◆ **RECORDS FOR PROCESSING**:
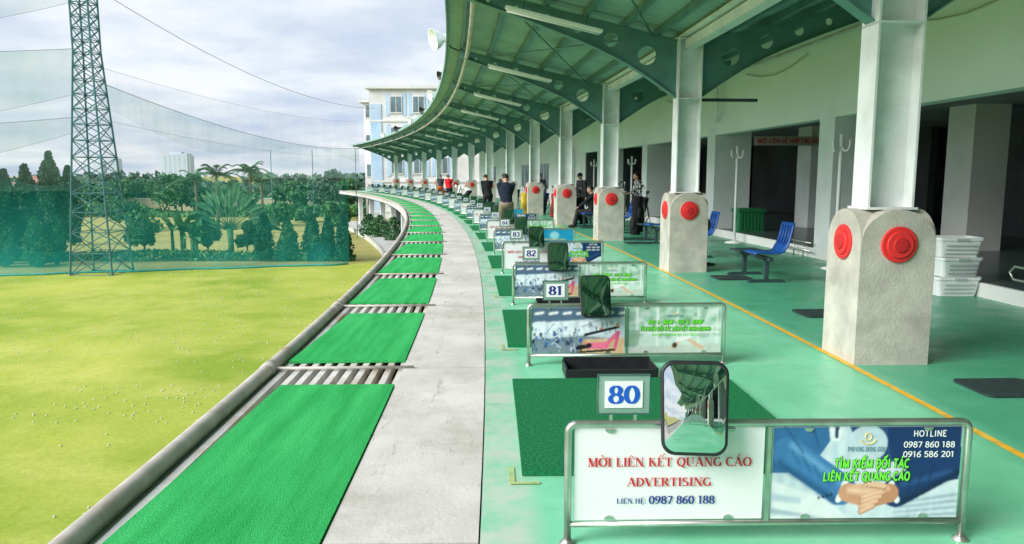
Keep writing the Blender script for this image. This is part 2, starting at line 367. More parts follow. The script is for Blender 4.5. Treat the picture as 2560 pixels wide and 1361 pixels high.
def serif(text,cap,width=None,cx=0,base=0,bold=1.,mono=0.,shear=0.):
    tk=.19*bold; tn=.065*bold; vs=[];fs=[];x=0;cnt=0
    def stroke(pts,wf,dx):
        nonlocal cnt
        z=cnt*1e-4/ max(cap,.01)*.35; cnt+=1; k=len(pts); o=len(vs)
        for i,p in enumerate(pts):
            q=pts[min(i+1,k-1)]; r=pts[max(i-1,0)]; tx=q[0]-r[0]; ty=q[1]-r[1]; L=math.hypot(tx,ty) or 1
            hw=.5*(tn+(tk-tn)*abs(ty)/L)*wf
            if wf<.8: hw=max(hw,.5*tn)
            if mono: hw=mono*.5
            for sg in (-1,1):
                vx=p[0]+dx+sg*ty/L*hw; vy=p[1]-sg*tx/L*hw; vs.append((vx+shear*vy,vy,z))
        for i in range(k-1): fs.append((o+2*i,o+2*i+1,o+2*i+3,o+2*i+2))
    for ch in text:
        dec=unicodedata.normalize('NFD',ch); bs=dec[0]
        if bs not in GL: x+=.4; continue
        w,st=GL[bs]
        for pts,wf in st:
            if mono and len(pts)==2 and abs(pts[0][0]-pts[1][0])<.01 and abs(pts[0][1]-pts[1][1])<.3 and bs in 'EFTL': continue
            stroke(pts,wf,x)
            if (bs.isalpha() or bs in '14') and not mono:
                for e,f in ((pts[0],pts[1]),(pts[-1],pts[-2])):
                    if (abs(e[1])<.01 or abs(e[1]-1)<.01) and abs(e[0]-f[0])<.5*abs(e[1]-f[1]) and abs(e[1]-f[1])>.4:
                        yy=.03 if e[1]<.5 else .97
                        stroke([(e[0]-.16,yy),(e[0]+.16,yy)],1,x)
        both=('\u0302' in dec)
        for mk in dec[1:]:
            for pts,wf in DIA.get(mk,[]):
                ox=w/2; oy=0
                if both and mk in '\u0301\u0300\u0309': ox+=.2; oy=.12
                stroke([(p[0]+ox,p[1]+oy) for p in pts],wf,x)
        x+=w+.06
    tot=x-.06; kx=(width/tot) if width else cap
    return [((v[0]-tot/2)*kx+cx,-v[2]*cap,v[1]*cap+base) for v in vs],fs
def sans(text,cap,width=None,cx=0,base=0,shear=0.,bold=0.): return serif(text,cap,width,cx,base,1.,.13+bold*2.5,shear)
# ---------------------------------------------------------------- people (remeshed continuous bodies)
def remesh(mb,voxel,smooth=3):
    o=inst('figure_source',mb.mesh('figure_source'))
    r=o.modifiers.new('r','REMESH'); r.mode='VOXEL'; r.voxel_size=voxel; r.use_smooth_shade=True
    s=o.modifiers.new('s','SMOOTH'); s.factor=.5; s.iterations=smooth
    me=evalmesh(o); old=o.data; bpy.data.objects.remove(o); bpy.data.meshes.remove(old)
    me.polygons.foreach_set('use_smooth',[True]*len(me.polygons)); me.materials.clear(); return me
def ik(a,b,l1,l2,hint):
    a=Vector(a);b=Vector(b); v=b-a; L=min(v.length,(l1+l2)*.999); b=a+v.normalized()*L
    x=(l1*l1-l2*l2+L*L)/(2*L); h=math.sqrt(max(l1*l1-x*x,0)); d=v.normalized(); hn=Vector(hint); hn-=d*hn.dot(d); hn.normalize()
    return a+d*x+hn*h,b
def limb(mb,pts,rs):
    mb.tube(pts,rs,10)
    for p,r in zip(pts,rs): mb.ell(p,(r,r,r),n=10,m=7)
def person(label,loc,rotz,shirt,pants,pel=(0,0,.92),lean=5,feet=((-.12,0),(.12,0)),hands=((-.25,.05,.8),(.25,.05,.8)),ehint=((-.4,-.8,0),(.4,-.8,0)),bow=10,cap=None,hair=True,fz=.09,longhair=False,khint=(0,1,0)):
    P0=Vector(pel); RL=Matrix.Rotation(-rad(lean),3,'X'); RB=Matrix.Rotation(-rad(lean+bow),3,'X')
    up=lambda x,y,z: P0+RL@Vector((x,y,z))
    chest=up(0,0,.34); neck=up(0,0,.53); sh=[up(-.18,0,.47),up(.18,0,.47)]
    head=neck+RB@Vector((0,.03,.15))
    el=[];wr=[];kn=[];an=[]
    for i in (0,1):
        e,w=ik(sh[i],hands[i],.29,.26,ehint[i]); el.append(e); wr.append(w)
        hip=P0+Vector((-.09 if i==0 else .09,0,-.03)); k,a=ik(hip,(feet[i][0],feet[i][1],fz),.43,.42,khint); kn.append((hip,k)); an.append(a)
    root=thing('person',label,'person',loc,rotz)
    b=MB()
    b.ell(head,(.075,.095,.115),RB); b.ell(head+RB@Vector((0,.03,-.06)),(.055,.065,.06),RB); b.ell(head+RB@Vector((0,.1,-.015)),(.014,.022,.024),RB,8,6)
    for sx in (-1,1): b.ell(head+RB@Vector((sx*.077,0,-.01)),(.012,.022,.033),RB,8,6)
    limb(b,[neck-RL@Vector((0,0,.06)),head-RB@Vector((0,.01,.06))],[.055,.05])
    b.ell(chest,(.15,.095,.2),RL); b.ell(up(0,0,.12),(.125,.085,.16),RL); b.ell(P0,(.14,.1,.12))
    for i in (0,1):
        limb(b,[sh[i],el[i],wr[i]],[.045,.036,.026]); limb(b,[kn[i][0],kn[i][1],an[i]],[.075,.048,.036])
        d=(wr[i]-el[i]).normalized(); b.ell(wr[i]+d*.05,(.026,.026,.05),d.to_track_quat('Z','Y').to_matrix(),10,7)
    me=remesh(b,.014)
    fm=MB()
    for i in (0,1):
        d=(wr[i]-el[i]).normalized(); Rm=d.to_track_quat('Z','Y').to_matrix(); o=wr[i]+d*.075
        inw=Rm@Vector((0,1,0)); sd=Rm@Vector((1,0,0))
        for j,l in enumerate((.07,.08,.075,.058)):
            q=o+sd*(.027-.018*j); fm.tube([q,q+d*l*.45+inw*.006,q+d*l*.8+inw*.022],[.0095,.0085,.0065],6)
        q=wr[i]+d*.035+sd*.02; fm.tube([q,q+sd*.025+d*.025+inw*.01,q+sd*.03+d*.055+inw*.02],[.011,.0095,.007],6)
    bm=bmesh.new(); bm.from_mesh(me); t=fm.mesh('fingers',True); bm.from_mesh(t); bm.to_mesh(me); bm.free(); bpy.data.meshes.remove(t)
    me.polygons.foreach_set('use_smooth',[True]*len(me.polygons))
    inst('body',me,M['skin'],root)
    for sx in (-1,1): MB().ell(head+RB@Vector((sx*.03,.085,.012)),(.011,.008,.007),RB,8,6).build('eye',M['black'],root,True)
    c=MB(); c.ell(chest,(.185,.122,.21),RL); c.ell(up(0,0,.12),(.16,.112,.19),RL); c.ell(up(0,0,.0),(.165,.12,.12),RL)
    c.ell(up(0,-.01,.47),(.17,.075,.06),RL)
    for i in (0,1): limb(c,[sh[i],el[i],wr[i]-(wr[i]-el[i])*.08],[.068,.056,.046])
    inst('shirt',remesh(c,.02),shirt if not isinstance(shirt,tuple) else cloth(shirt),root)
    c=MB(); c.ell(P0-Vector((0,0,.02)),(.165,.125,.13))
    for i in (0,1): limb(c,[kn[i][0],kn[i][1],an[i]+(kn[i][1]-an[i])*.07],[.1,.073,.062])
    inst('trousers',remesh(c,.02),cloth(pants),root)
    for i in (0,1):
        q=MB(); f=an[i]; yy=Vector((khint[0],khint[1],0)).normalized(); q.ell(f+yy*.07+Vector((0,0,-fz+.045)),(.048,.13,.045),Matrix.Rotation(math.atan2(-yy.x,yy.y),3,'Z')); q.tube([f+Vector((0,0,-.05)),f+Vector((0,0,.03))],[.05,.045],10)
        q.build('shoe',cloth((.03,.03,.035)),root,True)
    if cap:
        q=MB(); q.ell(head+RB@Vector((0,-.008,.045)),(.086,.105,.085),RB); q.ell(head+RB@Vector((0,.11,.04)),(.065,.07,.01),RB); q.build('cap',cloth(cap),root,True)
    if hair:
        q=MB(); q.ell(head+RB@Vector((0,-.022,.03)),(.083,.095,.1),RB)
        if longhair: q.ell(head+RB@Vector((0,-.08,-.03)),(.06,.05,.12),RB); q.ell(head+RB@Vector((0,-.06,.11)),(.045,.045,.04),RB)
        q.build('hair',M['hair'],root,True)
    return root,wr
ADDR=dict(pel=(0,-.08,.86),lean=28,feet=((-.17,0),(.17,0)),hands=((-.03,.42,.78),(.03,.4,.72)),ehint=((-.3,-.3,-1),(.3,-.3,-1)),bow=25)
def pl(Y,d,z=0): return A(SY(Y),d,z)
def fr(Y,extra=0): return PH(SY(Y))+rad(extra)
g1=dict(ADDR); g1['lean']=16; g1['hands']=((-.03,.34,.84),(.03,.32,.78)); g1['pel']=(0,-.04,.89)
person('golfer in a dark navy jacket and khaki trousers seen from behind, head bowed',pl(18.6,.9,.03),fr(18.6),(.02,.026,.045),(.26,.22,.16),**g1)
person('golfer in black standing past the navy-jacketed golfer',pl(27,1.15,.03),fr(27,15),(.02,.022,.025),(.03,.03,.035),**g1)
a=dict(ADDR); a['lean']=62; a['hands']=((-.1,.5,.5),(.12,.52,.48)); a['pel']=(0,-.12,.84)
person('bending person in a white shirt and dark trousers on the deck',pl(36,1.3,.03),fr(36,60),(.8,.8,.8),(.03,.03,.04),cap=(.7,.7,.7),**a)
person('golfer in a bright red shirt bending over the tee',pl(41,1.0,.03),fr(41,10),(.75,.02,.03),(.04,.04,.06),**g1)
person('farthest golfer in orange-red trousers and dark top beside the red-shirted golfer',pl(47,1.3,.03),fr(47,-10),(.05,.05,.07),(.75,.1,.03),**g1)
person('seated man in a black jacket beside the fourth pedestal',pl(22.6,3.85,0),fr(22.6,75),(.02,.022,.025),(.035,.035,.04),pel=(0,-.1,.52),lean=-3,feet=((-.14,.42),(.14,.40)),hands=((-.1,.3,.62),(.1,.32,.62)),bow=18,ehint=((-1,-.4,-.4),(1,-.4,-.4)),cap=None)
person('man in a dark cap standing behind the seated man',pl(26.5,4.55),fr(26.5,120),(.03,.03,.035),(.03,.03,.03),cap=(.02,.02,.025))
person('woman in a black and grey checked shirt standing by the wall openings',pl(23.6,5.75),fr(23.6,95),M['check'],(.03,.03,.035),lean=3,hands=((-.12,.3,1.05),(.12,.3,1.02)),longhair=True)
person('man in dark clothes standing between the fifth and sixth pedestals',pl(33,4.3),fr(33,150),(.025,.03,.04),(.05,.05,.055))
person('person in a grey jacket standing past the sixth pedestal',pl(39,3.6),fr(39,200),(.1,.11,.13),(.03,.03,.04))
person('person in a pale yellow shirt far along the deck by the pedestals',pl(44,3.9),fr(44,150),(.6,.5,.2),(.03,.03,.04))
def club(label,Y,d):
    t=thing('golf_club',label,'golf club',pl(Y,d,.03),fr(Y))
    MB().tube([(0,.32,.86),(0,.38,.68)],[.013,.011],8).build('grip',M['black'],t,True)
    MB().tube([(0,.38,.68),(0,.64,.05)],[.006,.005],6).build('shaft',M['steel'],t,True)
    MB().ell((-.04,.66,.04),(.06,.035,.022)).build('club_head',M['dark_steel'],t,True)
club('golf club held by the golfer in the navy jacket',18.6,.9); club('golf club held by the golfer in black',27,1.15)
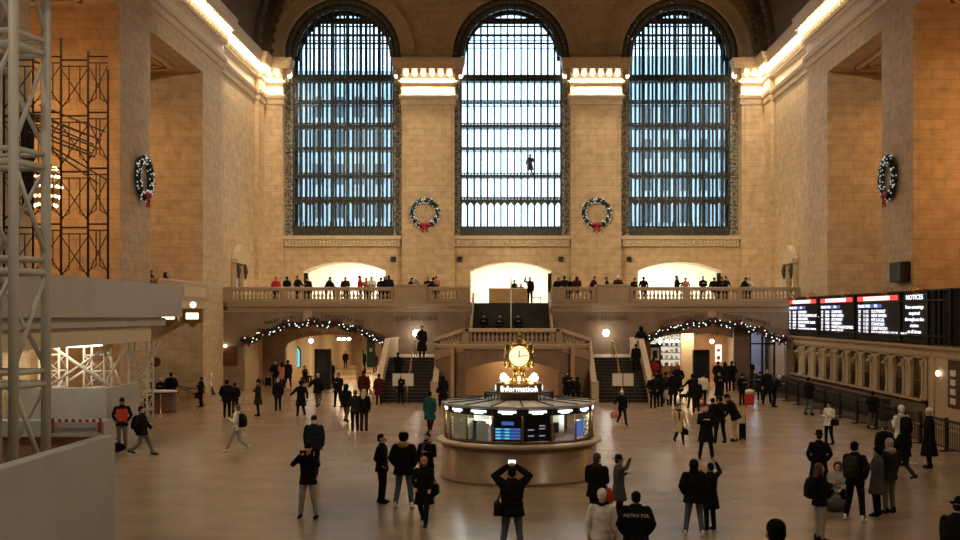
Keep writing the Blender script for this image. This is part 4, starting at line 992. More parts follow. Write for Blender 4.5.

◆ **TASK TO CARRY OUT**:
Output a single number: how many lines contain the word "writing".

◆ **COMPLETE ANSWER**:
2